::: Rows

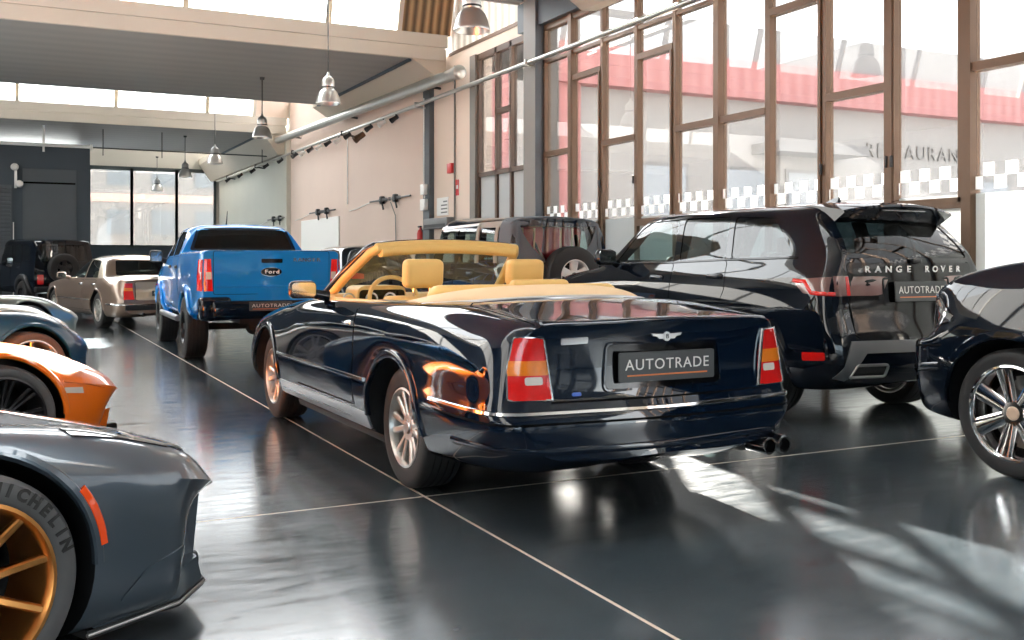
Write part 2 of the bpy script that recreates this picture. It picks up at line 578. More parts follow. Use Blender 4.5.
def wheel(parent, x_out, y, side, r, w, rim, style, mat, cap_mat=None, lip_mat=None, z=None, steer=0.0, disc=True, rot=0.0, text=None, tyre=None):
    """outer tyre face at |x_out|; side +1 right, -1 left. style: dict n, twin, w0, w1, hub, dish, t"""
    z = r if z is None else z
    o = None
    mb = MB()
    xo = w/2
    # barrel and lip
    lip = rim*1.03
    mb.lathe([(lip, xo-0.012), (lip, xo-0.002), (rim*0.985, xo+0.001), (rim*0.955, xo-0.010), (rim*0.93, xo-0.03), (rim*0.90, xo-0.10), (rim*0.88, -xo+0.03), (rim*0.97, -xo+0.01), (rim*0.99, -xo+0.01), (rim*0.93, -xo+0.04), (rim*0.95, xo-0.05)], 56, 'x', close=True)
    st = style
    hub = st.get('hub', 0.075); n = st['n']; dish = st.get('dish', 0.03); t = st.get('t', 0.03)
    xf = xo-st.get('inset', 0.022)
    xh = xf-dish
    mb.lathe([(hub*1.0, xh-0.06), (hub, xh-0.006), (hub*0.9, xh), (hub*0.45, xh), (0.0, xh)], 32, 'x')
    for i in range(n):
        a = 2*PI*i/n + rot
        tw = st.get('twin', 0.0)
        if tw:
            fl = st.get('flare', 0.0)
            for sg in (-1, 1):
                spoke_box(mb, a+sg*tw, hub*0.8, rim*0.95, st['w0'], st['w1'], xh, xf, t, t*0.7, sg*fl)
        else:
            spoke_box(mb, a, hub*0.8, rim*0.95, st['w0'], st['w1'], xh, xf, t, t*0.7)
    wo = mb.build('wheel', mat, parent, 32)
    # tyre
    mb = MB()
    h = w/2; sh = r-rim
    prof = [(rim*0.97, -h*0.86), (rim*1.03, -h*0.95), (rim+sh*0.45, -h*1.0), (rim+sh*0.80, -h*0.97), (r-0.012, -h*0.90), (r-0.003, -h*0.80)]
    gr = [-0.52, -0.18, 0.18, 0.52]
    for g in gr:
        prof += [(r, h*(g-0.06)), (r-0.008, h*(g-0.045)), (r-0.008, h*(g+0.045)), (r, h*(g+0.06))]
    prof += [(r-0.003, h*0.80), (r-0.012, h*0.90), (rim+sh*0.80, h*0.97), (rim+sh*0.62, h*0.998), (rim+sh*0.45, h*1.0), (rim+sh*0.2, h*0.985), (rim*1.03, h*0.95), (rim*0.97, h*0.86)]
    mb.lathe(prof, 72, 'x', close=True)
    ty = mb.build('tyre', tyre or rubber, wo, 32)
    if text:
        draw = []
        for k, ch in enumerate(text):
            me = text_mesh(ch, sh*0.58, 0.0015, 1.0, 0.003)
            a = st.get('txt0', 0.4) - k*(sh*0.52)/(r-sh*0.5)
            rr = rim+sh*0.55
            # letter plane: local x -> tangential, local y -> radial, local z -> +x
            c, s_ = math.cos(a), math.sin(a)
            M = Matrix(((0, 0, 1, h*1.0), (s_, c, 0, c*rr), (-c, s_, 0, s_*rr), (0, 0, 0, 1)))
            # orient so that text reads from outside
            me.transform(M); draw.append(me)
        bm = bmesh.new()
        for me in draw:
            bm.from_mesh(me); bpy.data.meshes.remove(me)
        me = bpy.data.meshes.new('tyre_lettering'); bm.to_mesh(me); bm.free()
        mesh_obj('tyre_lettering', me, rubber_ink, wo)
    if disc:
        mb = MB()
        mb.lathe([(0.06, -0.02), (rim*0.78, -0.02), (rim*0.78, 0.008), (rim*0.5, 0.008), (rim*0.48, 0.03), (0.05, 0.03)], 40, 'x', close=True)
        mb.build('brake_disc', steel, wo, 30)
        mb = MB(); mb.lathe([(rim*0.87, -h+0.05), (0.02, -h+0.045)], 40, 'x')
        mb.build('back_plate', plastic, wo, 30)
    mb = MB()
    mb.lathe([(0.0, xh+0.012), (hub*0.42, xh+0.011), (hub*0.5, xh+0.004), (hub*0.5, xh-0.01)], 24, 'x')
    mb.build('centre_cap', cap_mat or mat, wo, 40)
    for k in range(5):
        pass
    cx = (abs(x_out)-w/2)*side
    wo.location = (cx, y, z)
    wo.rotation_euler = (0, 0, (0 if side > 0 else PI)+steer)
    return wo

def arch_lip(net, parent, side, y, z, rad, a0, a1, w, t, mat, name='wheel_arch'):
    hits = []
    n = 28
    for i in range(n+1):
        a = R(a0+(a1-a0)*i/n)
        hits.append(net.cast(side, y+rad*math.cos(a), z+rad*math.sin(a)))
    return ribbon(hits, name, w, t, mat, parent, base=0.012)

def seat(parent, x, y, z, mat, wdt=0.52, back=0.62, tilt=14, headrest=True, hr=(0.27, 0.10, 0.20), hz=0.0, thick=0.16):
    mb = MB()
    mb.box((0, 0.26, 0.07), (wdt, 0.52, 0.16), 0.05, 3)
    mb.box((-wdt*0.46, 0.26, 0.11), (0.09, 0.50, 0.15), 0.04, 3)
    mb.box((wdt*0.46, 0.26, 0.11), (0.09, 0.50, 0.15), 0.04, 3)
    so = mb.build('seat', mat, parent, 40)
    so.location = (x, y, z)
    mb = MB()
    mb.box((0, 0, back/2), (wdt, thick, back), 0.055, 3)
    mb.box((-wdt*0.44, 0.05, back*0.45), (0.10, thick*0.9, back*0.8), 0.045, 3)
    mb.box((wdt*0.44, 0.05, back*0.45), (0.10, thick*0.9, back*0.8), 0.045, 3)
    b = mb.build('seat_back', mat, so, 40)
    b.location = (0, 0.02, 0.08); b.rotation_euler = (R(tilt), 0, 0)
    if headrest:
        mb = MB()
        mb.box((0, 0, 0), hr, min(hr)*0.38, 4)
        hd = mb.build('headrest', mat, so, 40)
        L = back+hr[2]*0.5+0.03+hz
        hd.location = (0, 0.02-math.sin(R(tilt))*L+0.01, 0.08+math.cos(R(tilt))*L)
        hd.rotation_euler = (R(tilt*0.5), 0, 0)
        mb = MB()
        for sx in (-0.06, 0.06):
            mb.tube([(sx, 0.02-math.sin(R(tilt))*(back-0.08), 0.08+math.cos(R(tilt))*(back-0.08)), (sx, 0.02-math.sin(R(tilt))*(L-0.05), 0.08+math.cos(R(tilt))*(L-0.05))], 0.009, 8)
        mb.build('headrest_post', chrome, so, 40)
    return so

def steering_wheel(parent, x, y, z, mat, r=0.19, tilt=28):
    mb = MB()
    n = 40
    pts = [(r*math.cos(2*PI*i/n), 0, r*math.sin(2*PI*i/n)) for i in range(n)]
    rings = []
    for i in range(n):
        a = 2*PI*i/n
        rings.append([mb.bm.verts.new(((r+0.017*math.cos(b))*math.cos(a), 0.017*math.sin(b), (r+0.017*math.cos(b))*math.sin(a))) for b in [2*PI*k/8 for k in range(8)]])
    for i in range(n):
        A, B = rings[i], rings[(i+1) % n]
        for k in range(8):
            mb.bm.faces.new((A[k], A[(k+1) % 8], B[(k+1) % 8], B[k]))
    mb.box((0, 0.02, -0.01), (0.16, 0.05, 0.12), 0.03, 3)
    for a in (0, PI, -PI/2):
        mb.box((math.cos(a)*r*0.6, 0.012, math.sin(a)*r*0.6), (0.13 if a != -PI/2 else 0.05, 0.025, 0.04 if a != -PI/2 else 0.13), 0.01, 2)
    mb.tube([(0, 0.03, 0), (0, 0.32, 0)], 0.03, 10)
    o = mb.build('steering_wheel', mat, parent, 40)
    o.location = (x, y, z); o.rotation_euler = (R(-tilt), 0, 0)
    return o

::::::
::: Rows

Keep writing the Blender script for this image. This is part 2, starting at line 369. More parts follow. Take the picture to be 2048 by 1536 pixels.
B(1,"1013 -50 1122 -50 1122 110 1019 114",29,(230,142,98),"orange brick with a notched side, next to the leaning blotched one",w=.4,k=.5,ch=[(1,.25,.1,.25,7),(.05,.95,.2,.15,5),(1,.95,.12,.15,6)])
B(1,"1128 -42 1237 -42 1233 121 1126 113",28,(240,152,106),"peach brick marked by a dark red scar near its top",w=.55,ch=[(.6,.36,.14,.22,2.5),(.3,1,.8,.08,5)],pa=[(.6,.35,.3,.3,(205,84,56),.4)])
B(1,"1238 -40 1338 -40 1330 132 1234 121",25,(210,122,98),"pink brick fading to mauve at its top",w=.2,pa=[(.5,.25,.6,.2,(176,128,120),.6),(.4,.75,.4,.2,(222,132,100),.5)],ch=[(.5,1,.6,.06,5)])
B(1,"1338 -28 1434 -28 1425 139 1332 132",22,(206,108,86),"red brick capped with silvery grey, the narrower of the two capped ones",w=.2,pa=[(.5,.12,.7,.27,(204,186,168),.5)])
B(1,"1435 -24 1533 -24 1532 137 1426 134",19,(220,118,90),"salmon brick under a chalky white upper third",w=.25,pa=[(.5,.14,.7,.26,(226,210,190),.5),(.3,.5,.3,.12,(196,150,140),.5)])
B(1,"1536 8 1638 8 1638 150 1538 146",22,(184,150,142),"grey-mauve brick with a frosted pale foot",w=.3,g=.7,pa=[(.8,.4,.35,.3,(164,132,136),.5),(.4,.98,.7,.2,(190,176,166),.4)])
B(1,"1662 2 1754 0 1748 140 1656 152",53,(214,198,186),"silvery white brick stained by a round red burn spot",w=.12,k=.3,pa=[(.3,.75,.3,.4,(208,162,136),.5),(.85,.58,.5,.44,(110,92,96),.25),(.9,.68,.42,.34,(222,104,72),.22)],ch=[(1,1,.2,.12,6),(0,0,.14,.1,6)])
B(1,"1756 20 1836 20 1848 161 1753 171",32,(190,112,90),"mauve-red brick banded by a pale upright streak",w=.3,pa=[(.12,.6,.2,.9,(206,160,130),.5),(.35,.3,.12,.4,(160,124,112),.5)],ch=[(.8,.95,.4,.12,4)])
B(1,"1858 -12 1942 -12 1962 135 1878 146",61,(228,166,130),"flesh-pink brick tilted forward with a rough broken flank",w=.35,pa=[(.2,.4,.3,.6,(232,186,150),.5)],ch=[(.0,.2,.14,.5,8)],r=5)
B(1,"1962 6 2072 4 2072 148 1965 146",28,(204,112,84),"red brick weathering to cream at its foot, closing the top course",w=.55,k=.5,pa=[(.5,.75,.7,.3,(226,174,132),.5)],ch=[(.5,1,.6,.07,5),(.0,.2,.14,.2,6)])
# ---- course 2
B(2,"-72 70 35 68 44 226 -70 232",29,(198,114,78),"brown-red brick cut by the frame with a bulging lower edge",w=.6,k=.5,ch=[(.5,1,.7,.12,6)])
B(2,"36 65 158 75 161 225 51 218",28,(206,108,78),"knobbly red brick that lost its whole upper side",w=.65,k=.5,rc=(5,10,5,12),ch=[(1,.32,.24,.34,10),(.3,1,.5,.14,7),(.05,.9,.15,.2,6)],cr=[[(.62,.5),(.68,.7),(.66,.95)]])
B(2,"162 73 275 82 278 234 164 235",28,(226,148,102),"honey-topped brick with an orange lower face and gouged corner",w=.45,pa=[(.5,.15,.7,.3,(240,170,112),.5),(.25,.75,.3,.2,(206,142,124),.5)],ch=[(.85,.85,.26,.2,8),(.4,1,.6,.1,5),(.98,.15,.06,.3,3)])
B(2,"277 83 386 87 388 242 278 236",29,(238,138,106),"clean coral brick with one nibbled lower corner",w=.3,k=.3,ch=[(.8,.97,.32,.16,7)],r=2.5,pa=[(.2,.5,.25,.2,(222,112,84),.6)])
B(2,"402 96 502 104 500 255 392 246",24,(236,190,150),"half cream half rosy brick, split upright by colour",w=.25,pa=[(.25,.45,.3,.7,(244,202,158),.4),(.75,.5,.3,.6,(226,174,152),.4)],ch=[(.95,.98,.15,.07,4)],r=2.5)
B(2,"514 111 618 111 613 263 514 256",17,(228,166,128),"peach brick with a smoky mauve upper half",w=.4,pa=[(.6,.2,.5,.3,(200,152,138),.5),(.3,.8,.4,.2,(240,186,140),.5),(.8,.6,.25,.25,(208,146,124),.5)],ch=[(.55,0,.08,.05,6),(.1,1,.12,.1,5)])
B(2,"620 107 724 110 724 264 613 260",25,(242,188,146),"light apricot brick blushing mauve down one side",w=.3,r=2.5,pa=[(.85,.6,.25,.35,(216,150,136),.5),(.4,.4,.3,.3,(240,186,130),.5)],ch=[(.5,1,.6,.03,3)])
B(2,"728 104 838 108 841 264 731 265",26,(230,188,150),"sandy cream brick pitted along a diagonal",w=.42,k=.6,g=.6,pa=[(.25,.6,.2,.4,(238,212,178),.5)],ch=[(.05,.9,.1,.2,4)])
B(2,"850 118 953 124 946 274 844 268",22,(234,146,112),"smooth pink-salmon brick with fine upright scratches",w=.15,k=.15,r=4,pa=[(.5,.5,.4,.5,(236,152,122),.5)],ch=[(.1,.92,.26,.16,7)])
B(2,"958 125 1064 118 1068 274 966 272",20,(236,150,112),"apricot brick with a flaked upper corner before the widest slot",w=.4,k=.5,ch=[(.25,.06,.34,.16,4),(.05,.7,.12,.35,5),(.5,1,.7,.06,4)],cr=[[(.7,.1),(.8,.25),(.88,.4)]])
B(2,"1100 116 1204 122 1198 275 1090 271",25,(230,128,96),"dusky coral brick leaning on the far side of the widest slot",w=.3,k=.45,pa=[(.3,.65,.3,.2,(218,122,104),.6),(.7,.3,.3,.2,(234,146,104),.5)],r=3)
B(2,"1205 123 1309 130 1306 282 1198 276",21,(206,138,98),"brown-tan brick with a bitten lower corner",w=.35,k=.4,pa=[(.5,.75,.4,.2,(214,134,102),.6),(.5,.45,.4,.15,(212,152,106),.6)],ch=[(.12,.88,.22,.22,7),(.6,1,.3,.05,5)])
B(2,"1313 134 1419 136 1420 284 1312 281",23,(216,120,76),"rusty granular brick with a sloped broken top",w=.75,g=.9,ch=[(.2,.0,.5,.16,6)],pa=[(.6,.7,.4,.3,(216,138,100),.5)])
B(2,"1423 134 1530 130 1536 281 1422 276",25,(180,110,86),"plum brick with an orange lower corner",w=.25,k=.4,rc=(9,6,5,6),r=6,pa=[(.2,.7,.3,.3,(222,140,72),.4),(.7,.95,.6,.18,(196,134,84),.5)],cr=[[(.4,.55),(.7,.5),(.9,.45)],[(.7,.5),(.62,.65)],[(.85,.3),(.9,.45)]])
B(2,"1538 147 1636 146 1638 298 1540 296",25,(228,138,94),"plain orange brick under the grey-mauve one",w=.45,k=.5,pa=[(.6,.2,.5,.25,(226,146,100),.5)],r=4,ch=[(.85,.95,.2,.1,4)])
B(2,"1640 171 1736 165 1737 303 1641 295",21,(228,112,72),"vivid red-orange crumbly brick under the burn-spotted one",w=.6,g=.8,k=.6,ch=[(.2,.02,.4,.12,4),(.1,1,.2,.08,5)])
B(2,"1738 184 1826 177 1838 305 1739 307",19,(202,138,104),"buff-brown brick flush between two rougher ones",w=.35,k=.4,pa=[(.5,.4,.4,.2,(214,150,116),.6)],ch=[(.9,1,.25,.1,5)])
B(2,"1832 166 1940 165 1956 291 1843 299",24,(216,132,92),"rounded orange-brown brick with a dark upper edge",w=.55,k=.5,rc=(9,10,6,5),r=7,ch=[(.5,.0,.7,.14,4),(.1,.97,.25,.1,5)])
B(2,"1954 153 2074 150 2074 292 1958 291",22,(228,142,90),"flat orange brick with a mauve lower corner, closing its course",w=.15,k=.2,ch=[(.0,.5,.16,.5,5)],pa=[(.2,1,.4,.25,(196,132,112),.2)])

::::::
::: Rows

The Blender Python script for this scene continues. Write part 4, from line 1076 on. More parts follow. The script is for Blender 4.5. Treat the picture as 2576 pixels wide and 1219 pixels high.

::::::

Written instruction =>
Reproduce every line from the entries that holds the word "Write".

Answer for this exercise =>
Write part 2 of the bpy script that recreates this picture. It picks up at line 578. More parts follow. Use Blender 4.5.
The Blender Python script for this scene continues. Write part 4, from line 1076 on. More parts follow. The script is for Blender 4.5. Treat the picture as 2576 pixels wide and 1219 pixels high.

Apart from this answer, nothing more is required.